Lest you think I’m crazy, when I accepted this assignment last spring, we had not begun house hunting or trailing ADHD meds, and the original date for this trip was well after my manuscript deadline. Then life happened.

I’m still processing how teens understand history and can’t share much there. But I can show you some pictures from my day doing history in the field –in some cases, quite literally in the field. We talked history where it happened and talked alot about what we can document vs. the story we’ve received. In the process, I visited some places I’ve never been before.

My research has taken me back and forth across the state many times. But my route does not take me past most of the places we stopped. Like this bronze plaque on a boulder in a wayside ditch directs attention to a spot several hundred miles away in a corn field, the place where Little Crow, the nominal leader of the minority of the Dakota people who took their nation to war in 1862, was shot to death by a farmer and his son in the summer of 1863.

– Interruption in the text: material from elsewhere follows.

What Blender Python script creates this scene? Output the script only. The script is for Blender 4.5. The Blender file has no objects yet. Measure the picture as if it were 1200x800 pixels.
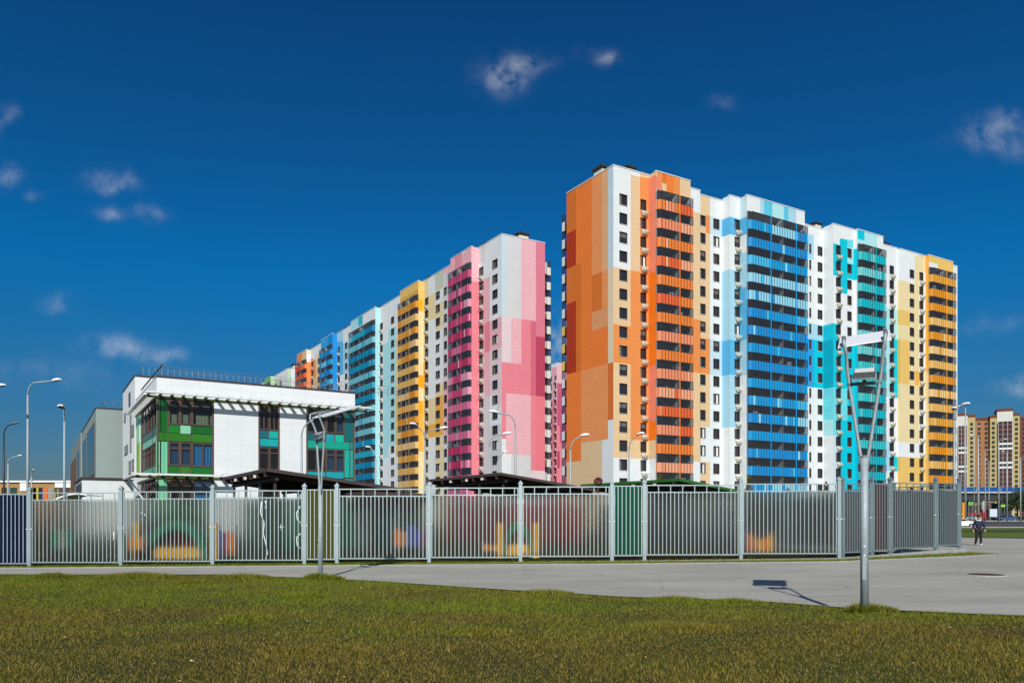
import bpy, math, random
import numpy as np
from math import radians, sin, cos, pi, sqrt
from mathutils import Vector, Matrix

random.seed(7)
rng = np.random.default_rng(7)
scene = bpy.context.scene
COL = scene.collection
F_PX, HZ, CAMH = 933.33, 606.0, 1.6

# ------------------------------------------------------------------ materials
def lin(c):
    c = c / 255.0
    return c / 12.92 if c <= 0.04045 else ((c + 0.055) / 1.055) ** 2.4
def rgb(r, g, b, k=0.86):
    return (min(lin(r) * k, .9), min(lin(g) * k, .9), min(lin(b) * k, .9), 1)
MATS = {}
def mat(name, col, rough=0.6, metal=0.0, spec=0.4, noise=0.0, nscale=2.0, coat=0.0):
    if name in MATS: return MATS[name]
    m = bpy.data.materials.new(name); m.use_nodes = True
    nt = m.node_tree; b = nt.nodes['Principled BSDF']
    b.inputs['Base Color'].default_value = col
    b.inputs['Roughness'].default_value = rough
    b.inputs['Metallic'].default_value = metal
    b.inputs['Specular IOR Level'].default_value = spec
    b.inputs['Coat Weight'].default_value = coat
    if noise > 0:
        tc = nt.nodes.new('ShaderNodeTexCoord'); n = nt.nodes.new('ShaderNodeTexNoise')
        n.inputs['Scale'].default_value = nscale; n.inputs['Detail'].default_value = 6
        nt.links.new(tc.outputs['Object'], n.inputs['Vector'])
        mr = nt.nodes.new('ShaderNodeMapRange')
        mr.inputs['From Min'].default_value = .3; mr.inputs['From Max'].default_value = .7
        mr.inputs['To Min'].default_value = 1 - noise; mr.inputs['To Max'].default_value = 1 + noise * .5
        nt.links.new(n.outputs['Fac'], mr.inputs['Value'])
        mx = nt.nodes.new('ShaderNodeVectorMath'); mx.operation = 'SCALE'
        mx.inputs[0].default_value = col[:3]
        nt.links.new(mr.outputs[0], mx.inputs['Scale'])
        nt.links.new(mx.outputs[0], b.inputs['Base Color'])
        bp = nt.nodes.new('ShaderNodeBump'); bp.inputs['Strength'].default_value = .15
        nt.links.new(n.outputs['Fac'], bp.inputs['Height']); nt.links.new(bp.outputs[0], b.inputs['Normal'])
    MATS[name] = m
    return m

# facade cladding: painted tile panels with joints and a slight tone change from tile to tile (UV in metres)
JG = bpy.data.node_groups.new('cladding', 'ShaderNodeTree')
JG.interface.new_socket('Color', in_out='INPUT', socket_type='NodeSocketColor')
JG.interface.new_socket('Color', in_out='OUTPUT', socket_type='NodeSocketColor')
JG.interface.new_socket('Height', in_out='OUTPUT', socket_type='NodeSocketFloat')
def _build_group():
    nt = JG; N = nt.nodes.new; L = nt.links.new
    gi = N('NodeGroupInput'); go = N('NodeGroupOutput')
    uv = N('ShaderNodeTexCoord')
    br = N('ShaderNodeTexBrick'); br.offset = 0.0; br.squash = 1.0
    br.inputs['Color1'].default_value = (1, 1, 1, 1); br.inputs['Color2'].default_value = (.96, .96, .96, 1)
    br.inputs['Mortar'].default_value = (.80, .80, .80, 1)
    br.inputs['Scale'].default_value = 1.0; br.inputs['Mortar Size'].default_value = .014
    br.inputs['Mortar Smooth'].default_value = .3; br.inputs['Bias'].default_value = -.2
    br.inputs['Brick Width'].default_value = 1.2; br.inputs['Row Height'].default_value = .7
    L(uv.outputs['UV'], br.inputs['Vector'])
    no = N('ShaderNodeTexNoise'); no.inputs['Scale'].default_value = .35; no.inputs['Detail'].default_value = 5
    L(uv.outputs['UV'], no.inputs['Vector'])
    mr = N('ShaderNodeMapRange'); mr.inputs['To Min'].default_value = .93; mr.inputs['To Max'].default_value = 1.05
    L(no.outputs['Fac'], mr.inputs['Value'])
    m1 = N('ShaderNodeMix'); m1.data_type = 'RGBA'; m1.blend_type = 'MULTIPLY'; m1.inputs['Factor'].default_value = 1
    L(gi.outputs['Color'], m1.inputs['A']); L(br.outputs['Color'], m1.inputs['B'])
    m2 = N('ShaderNodeVectorMath'); m2.operation = 'SCALE'
    L(m1.outputs['Result'], m2.inputs[0]); L(mr.outputs[0], m2.inputs['Scale'])
    L(m2.outputs[0], go.inputs['Color']); L(br.outputs['Fac'], go.inputs['Height'])
_build_group()
def clad(r, g, b):
    key = 'cladding_%d_%d_%d' % (r, g, b)
    if key in MATS: return MATS[key]
    m = bpy.data.materials.new(key); m.use_nodes = True; nt = m.node_tree
    bs = nt.nodes['Principled BSDF']; bs.inputs['Roughness'].default_value = .55
    bs.inputs['Specular IOR Level'].default_value = .3
    g_ = nt.nodes.new('ShaderNodeGroup'); g_.node_tree = JG
    g_.inputs['Color'].default_value = rgb(r, g, b)
    nt.links.new(g_.outputs['Color'], bs.inputs['Base Color'])
    bp = nt.nodes.new('ShaderNodeBump'); bp.inputs['Strength'].default_value = .12; bp.invert = True
    bp.inputs['Distance'].default_value = .02
    nt.links.new(g_.outputs['Height'], bp.inputs['Height']); nt.links.new(bp.outputs[0], bs.inputs['Normal'])
    MATS[key] = m
    return m

M_FRAME = mat('window_frame_brown', (.05, .038, .035, 1), .5)
M_GLASS = mat('window_glass', (.022, .022, .028, 1), .08, spec=.5)
M_CURT = mat('window_curtain', (.16, .15, .14, 1), .8, noise=.3, nscale=3)
M_GALV = mat('galvanised_steel', (.33, .39, .41, 1), .62, .25, noise=.15, nscale=14)
M_GALVD = mat('weathered_steel', (.17, .19, .2, 1), .5, .3, noise=.15, nscale=14)
M_FENCE = mat('fence_paint', (.43, .52, .53, 1), .47, .82, noise=.08, nscale=9)
M_WHITE = mat('white_paint', (.74, .76, .77, 1), .5, noise=.06, nscale=3)
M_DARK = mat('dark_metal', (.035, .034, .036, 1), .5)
M_CONC = mat('concrete', (.36, .37, .37, 1), .85, noise=.25, nscale=5)
M_ROOF = mat('roof_felt', (.09, .09, .095, 1), .9, noise=.3, nscale=1)
M_CREAM = mat('basket_cream', rgb(226, 220, 204), .6)
MAT_LAUNDRY = mat('laundry_cloth', (.5, .55, .6, 1), .9)
M_BROWN = mat('frame_brown_grey', rgb(96, 76, 68), .5)

def glassy(name, col, transp, rough=.04):
    m = bpy.data.materials.new(name); m.use_nodes = True; nt = m.node_tree
    out = nt.nodes['Material Output']; b = nt.nodes['Principled BSDF']
    b.inputs['Base Color'].default_value = col; b.inputs['Roughness'].default_value = rough
    b.inputs['Specular IOR Level'].default_value = .7
    t = nt.nodes.new('ShaderNodeBsdfTransparent'); t.inputs[0].default_value = (.75, .8, .85, 1)
    mx = nt.nodes.new('ShaderNodeMixShader'); mx.inputs[0].default_value = transp
    nt.links.new(b.outputs[0], mx.inputs[1]); nt.links.new(t.outputs[0], mx.inputs[2])
    nt.links.new(mx.outputs[0], out.inputs[0]); MATS[name] = m
    return m
M_BALG = glassy('balcony_glass', (.05, .055, .075, 1), .70)

def poly_sheet(name, col, transm=1.0, rough=.16):
    m = bpy.data.materials.new(name); m.use_nodes = True; nt = m.node_tree
    b = nt.nodes['Principled BSDF']
    b.inputs['Base Color'].default_value = col
    b.inputs['Transmission Weight'].default_value = transm
    b.inputs['Roughness'].default_value = rough
    b.inputs['IOR'].default_value = 1.35
    b.inputs['Specular IOR Level'].default_value = .35
    # twin-wall ribs of the sheet
    tc = nt.nodes.new('ShaderNodeTexCoord'); wv = nt.nodes.new('ShaderNodeTexWave')
    wv.bands_direction = 'X'; wv.inputs['Scale'].default_value = 14
    nt.links.new(tc.outputs['Object'], wv.inputs['Vector'])
    bp = nt.nodes.new('ShaderNodeBump'); bp.inputs['Strength'].default_value = .12; bp.inputs['Distance'].default_value = .002
    nt.links.new(wv.outputs['Fac'], bp.inputs['Height']); nt.links.new(bp.outputs[0], b.inputs['Normal'])
    MATS[name] = m
    return m
M_SHEET = poly_sheet('frosted_sheet', (.60, .59, .54, 1), 1.0, .17)
M_SH_BLUE = poly_sheet('dark_blue_sheet', (.004, .012, .075, 1), .25, .3)
M_SH_GREEN = poly_sheet('bottle_green_sheet', (.004, .16, .08, 1), .7, .2)
M_SH_OLIVE = poly_sheet('olive_sheet', (.25, .22, .02, 1), .8, .2)
M_SH_GREY = poly_sheet('grey_sheet', (.16, .165, .165, 1), .5, .3)
M_SH_MAR = poly_sheet('maroon_sheet', (.13, .06, .06, 1), .4, .3)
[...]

At the time, the body was just an anonymous “Indian,” and it was the 4th of July. So the residents of a nearby town celebrated by lighting firecrackers in the body’s orfices, scalping it, and dumping the remains on heap of entrails from butchered animals. Eventually the body was identified as Little Crow’s and his distinctive skull and arm bones, along with his tanned scalp, were displayed by the state historical society (which eventually repatriated the remains to his family for burial).

You can read that history in books. But I learned yesterday that there is more than biased text engraved on this monument, erected in 1929.

In the decades since it was erected, in a strange parody of the history that happened here, the bronze plaque has been fired upon and bears permanent bullet marks. Dakota people have treated the place with more respect, erecting a prayer stake bearing Little Crow’s Dakota name and adorned with a bundle of tobacco that echoes the stake by his grave marker in South Dakota.

I admit I felt disconnected from most of our monument stops. My imagine isn’t ignited by the “300 yards north west from this spot” genre of storytelling and after a while all the monuments marking noting, “So-and-so was shot by Sioux Indians” began to blur. But the bullet wounds on Little Crow’s monument deeply impressed me.

That is exactly what good history ought to do.

*****

You know I have a thing for old churches.

If God had not planted Bethlehem in what would become the inner city of Minneapolis, the old sanctuary building might today look something like this little rural church founded by Norwegian Lutherans and restored by their descendants.

What does it have to do with the story of the 1862 war? The first five settler victims (killed a few miles away at Acton) were buried in a mass grave in this cemetery.

*****

The highlight of the trip was another place I’ve never visited, partly because it is out of the way on an unpaved county road, and partly because this was the 1862 home of the Joseph R. Brown, who Dakota people have long said, built his “mansion” with funds skimmed from their annuity fund during his tenure as Sioux Agent.

I’ll leave that investigation to Brown’s biographer. But it was amazing to stand here and imagine the Persian carpets, pianoforte, billards table, and garden fountain before the Dakota burned the house in 1862.

Of the places we stopped today, the ruins of the Brown House is the place I will be sure to return to with the girls. There is plenty here to fire the imagination.

Know what the high school history club students found most memorable?

The snakes. This guy was about five feet long and they swore he rattled.